On June 28, 2019, the USCAFC issued its opinion vacating the PTAB’s invalidity findings with respect to claims 5, 12, and 13 and remanding to the PTAB for further proceedings.  The court affirmed the PTAB’s invalidity findings with respect to the remaining patent claims. Upon our request, the USCAFC has extended our deadline for filing a petition for rehearing in this case until August 12, 2019.

VirnetX Inc. v. Cisco Systems, Inc. (USCAFC Case 19-1043)

On October 1, 2018, we filed with the USCAFC an appeal of the invalidity findings by the PTAB in inter-partes reexamination no. 95/001,746 involving our U.S. Patent No. 6,839,759. We filed our opening brief on March 15, 2019. Cisco filed its response brief on June 19, 2019. Our reply brief is due on August 14, 2019.

VirnetX Inc. v.
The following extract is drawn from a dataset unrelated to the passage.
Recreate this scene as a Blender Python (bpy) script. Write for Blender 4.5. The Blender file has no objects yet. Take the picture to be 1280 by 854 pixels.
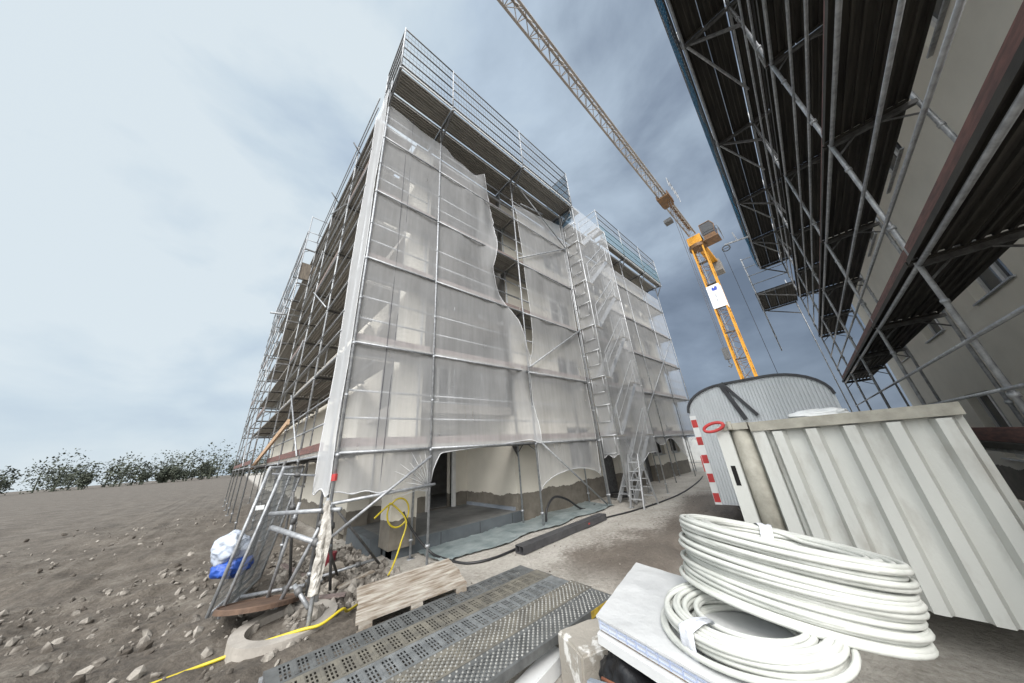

Cisco Systems, Inc. (USCAFC Case 19-1671)

On March 18, 2018, we filed with the USCAFC an appeal of the invalidity findings by the PTAB in inter-partes reexamination no. 95/001,679 involving our U.S. Patent No. 6,502,135. The briefing has not yet commenced, with our opening brief due on August 27, 2019.

VirnetX Inc. v. Cisco Systems, Inc. (USCAFC Case 19-1725)

On March 29, 2019, we filed with the USCAFC an appeal of the invalidity findings by the PTAB in inter-partes reexamination no. 95/001,792 involving our U.S. Patent No. 7,188,180. The briefing has not yet commenced, with our opening brief due on September 10, 2019.

One or more potential intellectual property infringement claims may also be available to us against certain other companies who have the resources to defend against any such claims. Although we believe these potential claims are likely valid, commencing a lawsuit can be expensive and time-consuming, and there is no assurance that we could prevail on such potential claims if we made them. In addition, bringing a lawsuit may lead to potential counterclaims which may distract our management and our other resources, including capital resources, from efforts to successfully commercialize our products.

Currently, we are not a party to any other pending legal proceedings and are not aware of any proceeding threatened or contemplated against us.